13/07/08

Bossi il Lappone


Per l'ultima bacchettata a Berlusconi ricorre al più celebre stereotipo milanese: «E' un po' un bauscia». Figura che mescola ricchezza e sbruffoneria. Applicata al Cavaliere e agli ultimi rumors che l'hanno coinvolto, dalle presunte intercettazioni al caso dell'annunciatrice Rai Virginia Sanjust, Umberto Bossi la spiega così: «Gli piace troppo apparire, vuole sempre mettersi in mostra, è più forte di lui». Un vento gelido accoglie il Senatùr in Lapponia. Giovedì l'atterraggio a Gallivare, a una manciata di chilometri dal circolo polare artico. C'è la Padania impegnata nella Viva World Cup 2008, mondiale di calcio per nazioni non riconosciute.

E ci sono gli irriducibili in trasferta, una cinquantina di camicie verdi che hanno attraversato l'Europa in camper. Da Milano sono 3.450 chilometri. Ieri la terza vittoria della squadra, 2 a 0 sui padroni di casa. Bossi la segue in tribuna, calandosi nella più integralista e politicizzata delle curve possibili. Verde-Lega monocolore. Un coro per i calciatori e uno per lui, «vero condottiero». Che brandisce il pugno. Discute di tattica col team manager, suo figlio Renzo (appena bocciato, per la seconda volta, alla maturità). Scende in campo a stringere la mano ai calciatori e li elogia come «esempi del calcio vero, contro lo sport mercificato dalla globalizzazione». Tè caldo e via, ritorno a Fjallnas, il castello-resort in cui sta trascorrendo questi giorni.

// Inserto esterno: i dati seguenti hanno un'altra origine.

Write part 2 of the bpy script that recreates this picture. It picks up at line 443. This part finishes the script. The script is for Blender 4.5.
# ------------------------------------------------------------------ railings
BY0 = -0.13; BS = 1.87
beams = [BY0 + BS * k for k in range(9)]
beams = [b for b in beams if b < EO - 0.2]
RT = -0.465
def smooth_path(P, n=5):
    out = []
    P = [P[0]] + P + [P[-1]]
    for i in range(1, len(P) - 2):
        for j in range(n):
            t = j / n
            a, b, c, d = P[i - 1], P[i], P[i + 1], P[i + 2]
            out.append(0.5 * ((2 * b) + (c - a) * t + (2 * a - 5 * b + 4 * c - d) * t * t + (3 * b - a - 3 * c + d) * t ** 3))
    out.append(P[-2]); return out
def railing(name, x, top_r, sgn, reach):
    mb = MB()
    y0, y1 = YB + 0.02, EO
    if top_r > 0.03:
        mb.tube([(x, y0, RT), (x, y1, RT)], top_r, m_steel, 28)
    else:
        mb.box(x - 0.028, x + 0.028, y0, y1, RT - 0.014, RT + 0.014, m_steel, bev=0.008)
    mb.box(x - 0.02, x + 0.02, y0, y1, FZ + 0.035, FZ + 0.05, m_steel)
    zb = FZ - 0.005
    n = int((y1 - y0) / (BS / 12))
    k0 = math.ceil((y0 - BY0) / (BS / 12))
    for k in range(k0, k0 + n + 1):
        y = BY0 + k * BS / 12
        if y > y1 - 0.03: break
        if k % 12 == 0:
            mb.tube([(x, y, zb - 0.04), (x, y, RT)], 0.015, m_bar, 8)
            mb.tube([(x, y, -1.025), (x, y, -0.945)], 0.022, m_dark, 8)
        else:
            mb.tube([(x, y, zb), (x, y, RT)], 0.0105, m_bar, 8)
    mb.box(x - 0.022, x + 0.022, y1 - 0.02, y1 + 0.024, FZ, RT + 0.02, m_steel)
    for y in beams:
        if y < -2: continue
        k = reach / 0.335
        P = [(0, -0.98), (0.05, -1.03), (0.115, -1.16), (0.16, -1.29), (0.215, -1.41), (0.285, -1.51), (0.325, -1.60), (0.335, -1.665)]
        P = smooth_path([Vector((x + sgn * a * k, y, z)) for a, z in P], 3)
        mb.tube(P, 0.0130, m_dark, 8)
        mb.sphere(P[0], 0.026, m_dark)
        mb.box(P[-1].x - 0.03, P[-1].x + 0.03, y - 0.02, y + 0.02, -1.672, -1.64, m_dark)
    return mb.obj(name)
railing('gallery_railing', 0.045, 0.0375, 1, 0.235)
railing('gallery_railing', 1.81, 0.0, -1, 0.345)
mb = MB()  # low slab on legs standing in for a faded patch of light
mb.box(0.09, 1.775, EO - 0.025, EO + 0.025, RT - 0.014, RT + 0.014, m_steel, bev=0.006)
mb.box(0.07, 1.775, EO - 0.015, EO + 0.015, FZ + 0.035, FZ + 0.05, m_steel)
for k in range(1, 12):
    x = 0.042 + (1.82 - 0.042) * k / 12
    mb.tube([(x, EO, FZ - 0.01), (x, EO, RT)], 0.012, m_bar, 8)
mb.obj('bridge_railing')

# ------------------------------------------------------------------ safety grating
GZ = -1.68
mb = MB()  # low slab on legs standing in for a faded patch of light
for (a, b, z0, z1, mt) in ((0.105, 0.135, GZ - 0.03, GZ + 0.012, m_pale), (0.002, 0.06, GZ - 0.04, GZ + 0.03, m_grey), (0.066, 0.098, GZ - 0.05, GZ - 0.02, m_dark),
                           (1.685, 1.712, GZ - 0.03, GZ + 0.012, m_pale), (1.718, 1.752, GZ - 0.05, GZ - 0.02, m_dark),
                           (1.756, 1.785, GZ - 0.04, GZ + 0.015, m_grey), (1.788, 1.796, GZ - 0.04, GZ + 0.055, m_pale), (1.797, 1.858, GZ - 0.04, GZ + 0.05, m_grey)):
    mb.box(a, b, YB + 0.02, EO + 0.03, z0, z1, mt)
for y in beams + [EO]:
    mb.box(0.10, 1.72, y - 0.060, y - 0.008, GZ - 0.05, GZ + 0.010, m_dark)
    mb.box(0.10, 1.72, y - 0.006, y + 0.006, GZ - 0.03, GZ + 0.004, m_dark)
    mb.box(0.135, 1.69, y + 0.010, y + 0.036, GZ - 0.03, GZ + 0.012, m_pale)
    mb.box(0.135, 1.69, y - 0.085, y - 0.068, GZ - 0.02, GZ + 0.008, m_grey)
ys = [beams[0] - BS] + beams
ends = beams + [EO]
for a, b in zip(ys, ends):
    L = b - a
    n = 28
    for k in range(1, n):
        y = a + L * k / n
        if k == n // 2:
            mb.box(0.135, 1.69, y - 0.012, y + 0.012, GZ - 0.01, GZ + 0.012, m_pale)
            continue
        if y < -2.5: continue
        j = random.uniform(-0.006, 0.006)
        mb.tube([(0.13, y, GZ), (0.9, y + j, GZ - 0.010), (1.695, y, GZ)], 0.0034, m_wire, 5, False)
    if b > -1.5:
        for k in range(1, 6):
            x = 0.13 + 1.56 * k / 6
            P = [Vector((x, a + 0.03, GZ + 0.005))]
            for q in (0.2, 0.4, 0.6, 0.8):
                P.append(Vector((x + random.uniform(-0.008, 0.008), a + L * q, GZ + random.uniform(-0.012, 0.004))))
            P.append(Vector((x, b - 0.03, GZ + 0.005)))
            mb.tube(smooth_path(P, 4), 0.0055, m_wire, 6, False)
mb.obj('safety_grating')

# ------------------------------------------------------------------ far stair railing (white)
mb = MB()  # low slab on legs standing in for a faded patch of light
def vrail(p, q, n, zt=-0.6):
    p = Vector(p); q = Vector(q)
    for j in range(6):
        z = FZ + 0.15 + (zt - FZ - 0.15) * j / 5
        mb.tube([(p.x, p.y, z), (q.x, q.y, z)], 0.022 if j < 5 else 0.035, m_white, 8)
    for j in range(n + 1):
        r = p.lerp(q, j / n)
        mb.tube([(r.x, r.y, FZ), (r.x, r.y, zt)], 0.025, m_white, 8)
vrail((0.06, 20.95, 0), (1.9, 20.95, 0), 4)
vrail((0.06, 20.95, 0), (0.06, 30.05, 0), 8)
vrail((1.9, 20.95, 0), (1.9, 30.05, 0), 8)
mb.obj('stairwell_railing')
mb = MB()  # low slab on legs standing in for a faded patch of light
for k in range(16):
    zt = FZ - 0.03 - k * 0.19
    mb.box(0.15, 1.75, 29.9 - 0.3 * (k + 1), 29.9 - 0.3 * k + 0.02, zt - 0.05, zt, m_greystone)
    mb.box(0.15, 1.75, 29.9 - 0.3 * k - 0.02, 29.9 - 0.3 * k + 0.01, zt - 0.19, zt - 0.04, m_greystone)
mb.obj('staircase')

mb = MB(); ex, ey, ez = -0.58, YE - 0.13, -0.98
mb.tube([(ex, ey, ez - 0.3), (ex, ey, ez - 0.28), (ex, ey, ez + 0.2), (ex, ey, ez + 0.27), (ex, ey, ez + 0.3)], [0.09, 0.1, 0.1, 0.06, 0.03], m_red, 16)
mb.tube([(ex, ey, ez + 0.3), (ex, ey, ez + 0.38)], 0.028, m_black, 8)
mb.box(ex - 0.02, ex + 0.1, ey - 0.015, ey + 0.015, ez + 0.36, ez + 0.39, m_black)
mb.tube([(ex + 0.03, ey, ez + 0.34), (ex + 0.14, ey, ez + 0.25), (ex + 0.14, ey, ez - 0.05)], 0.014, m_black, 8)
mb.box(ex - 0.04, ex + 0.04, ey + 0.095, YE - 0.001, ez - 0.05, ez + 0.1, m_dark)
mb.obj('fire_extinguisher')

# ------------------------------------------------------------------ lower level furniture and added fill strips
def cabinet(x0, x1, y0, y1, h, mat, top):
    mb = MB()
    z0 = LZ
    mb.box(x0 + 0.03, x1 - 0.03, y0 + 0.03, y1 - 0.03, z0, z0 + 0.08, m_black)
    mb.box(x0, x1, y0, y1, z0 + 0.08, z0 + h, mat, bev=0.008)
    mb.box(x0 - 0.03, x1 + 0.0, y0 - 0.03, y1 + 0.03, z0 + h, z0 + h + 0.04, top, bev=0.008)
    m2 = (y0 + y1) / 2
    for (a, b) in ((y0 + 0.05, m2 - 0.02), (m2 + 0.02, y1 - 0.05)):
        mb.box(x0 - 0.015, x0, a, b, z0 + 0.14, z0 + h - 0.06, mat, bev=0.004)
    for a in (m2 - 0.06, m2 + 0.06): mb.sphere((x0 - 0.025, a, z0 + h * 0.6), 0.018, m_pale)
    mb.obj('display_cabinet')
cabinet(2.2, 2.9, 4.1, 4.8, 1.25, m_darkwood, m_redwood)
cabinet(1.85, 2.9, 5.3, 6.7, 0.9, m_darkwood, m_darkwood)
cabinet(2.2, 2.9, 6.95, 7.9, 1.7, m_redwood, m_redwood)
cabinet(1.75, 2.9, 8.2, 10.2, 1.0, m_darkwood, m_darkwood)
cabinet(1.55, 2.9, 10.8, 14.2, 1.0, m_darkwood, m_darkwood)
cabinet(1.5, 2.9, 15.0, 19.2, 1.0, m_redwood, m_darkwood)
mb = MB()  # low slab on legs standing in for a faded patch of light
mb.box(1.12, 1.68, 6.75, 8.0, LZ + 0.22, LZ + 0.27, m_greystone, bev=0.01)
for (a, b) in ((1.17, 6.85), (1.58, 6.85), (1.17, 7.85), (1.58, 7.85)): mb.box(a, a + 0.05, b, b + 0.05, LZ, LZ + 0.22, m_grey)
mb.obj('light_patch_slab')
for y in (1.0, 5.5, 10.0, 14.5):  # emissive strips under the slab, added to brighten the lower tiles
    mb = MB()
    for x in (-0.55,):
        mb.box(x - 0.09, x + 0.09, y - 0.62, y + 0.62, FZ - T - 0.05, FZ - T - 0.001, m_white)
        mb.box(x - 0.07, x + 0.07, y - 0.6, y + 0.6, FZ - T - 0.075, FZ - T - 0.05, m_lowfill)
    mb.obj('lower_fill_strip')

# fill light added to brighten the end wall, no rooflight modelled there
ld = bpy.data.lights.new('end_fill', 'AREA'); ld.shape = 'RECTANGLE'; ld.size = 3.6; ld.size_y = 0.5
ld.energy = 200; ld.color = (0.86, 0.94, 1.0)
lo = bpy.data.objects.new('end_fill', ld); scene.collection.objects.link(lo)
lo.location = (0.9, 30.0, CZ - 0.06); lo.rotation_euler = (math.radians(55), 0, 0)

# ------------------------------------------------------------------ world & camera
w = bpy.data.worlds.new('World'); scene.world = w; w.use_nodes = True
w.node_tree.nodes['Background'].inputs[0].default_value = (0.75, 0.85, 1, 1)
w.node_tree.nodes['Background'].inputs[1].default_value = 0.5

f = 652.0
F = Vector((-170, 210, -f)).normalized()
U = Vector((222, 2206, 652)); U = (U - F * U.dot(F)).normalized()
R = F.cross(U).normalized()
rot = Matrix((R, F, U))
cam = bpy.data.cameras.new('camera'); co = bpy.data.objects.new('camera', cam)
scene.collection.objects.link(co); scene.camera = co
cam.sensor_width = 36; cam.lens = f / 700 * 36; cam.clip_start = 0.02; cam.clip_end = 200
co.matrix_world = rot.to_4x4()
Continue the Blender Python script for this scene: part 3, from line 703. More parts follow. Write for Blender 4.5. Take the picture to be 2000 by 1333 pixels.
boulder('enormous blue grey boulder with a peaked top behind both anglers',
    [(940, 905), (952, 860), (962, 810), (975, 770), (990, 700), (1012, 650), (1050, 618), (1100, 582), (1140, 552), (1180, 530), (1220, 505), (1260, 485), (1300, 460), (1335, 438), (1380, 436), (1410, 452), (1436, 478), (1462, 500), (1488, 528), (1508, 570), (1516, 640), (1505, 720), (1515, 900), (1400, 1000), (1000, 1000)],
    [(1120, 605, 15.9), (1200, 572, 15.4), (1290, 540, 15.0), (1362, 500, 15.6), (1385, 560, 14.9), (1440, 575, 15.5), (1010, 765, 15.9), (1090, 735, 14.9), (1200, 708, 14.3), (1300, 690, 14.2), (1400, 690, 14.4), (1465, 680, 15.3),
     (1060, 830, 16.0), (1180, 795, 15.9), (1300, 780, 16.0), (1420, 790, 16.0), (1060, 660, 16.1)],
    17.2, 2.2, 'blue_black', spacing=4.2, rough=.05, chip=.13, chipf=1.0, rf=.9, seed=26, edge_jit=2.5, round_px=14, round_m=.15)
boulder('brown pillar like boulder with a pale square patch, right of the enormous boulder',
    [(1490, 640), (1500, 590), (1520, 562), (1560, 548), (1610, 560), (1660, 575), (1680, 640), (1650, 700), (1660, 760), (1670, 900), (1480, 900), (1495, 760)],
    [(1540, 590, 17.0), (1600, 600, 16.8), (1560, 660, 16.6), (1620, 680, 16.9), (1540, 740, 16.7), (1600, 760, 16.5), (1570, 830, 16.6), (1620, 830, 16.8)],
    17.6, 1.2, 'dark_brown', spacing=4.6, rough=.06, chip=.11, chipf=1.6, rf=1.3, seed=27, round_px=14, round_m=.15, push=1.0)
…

A fine pomeriggio chiama al cellulare il ministro dell'Interno, Roberto Maroni. Il Senatùr lo informa sui risultati: «La squadra va alla grande». Chiude la telefonata e si fa serio: «Bobo sta facendo un grosso lavoro, fa bene a essere rigido». Il riferimento è alla «schedatura» con impronte digitali per i rom che è stata condannata dalla Ue. Sbuffa, Umberto Bossi: «Ma che scandalo? Se vogliono prendiamo le impronte anche ai bambini padani, a cominciare dai miei figli». E da questa punta estrema del continente il leader della Lega rinnova la sua insofferenza verso Strasburgo: «Veltroni e la sinistra sfruttano l'Europa per andare contro il governo. Quelle istituzioni sono lontane dalla gente, fanno troppa politica». Tarda serata, giorno pieno. In luglio quassù a Gallivare non viene mai la notte. Arriva comunque il momento del riposo nella suite «Ruby», la più chic del castello, tra velluti e pareti amaranto, antiche feritoie da cui entra la luce, sauna in camera. L'ultimo sforzo del Senatùr è per issare il bandierone padano su un pennone davanti al castello. Vessillo d'orgoglio nordista piantato nella terra delle renne e di Babbo Natale. Come si sgolavano i tifosi durante la partita: «Chi non salta italiano è».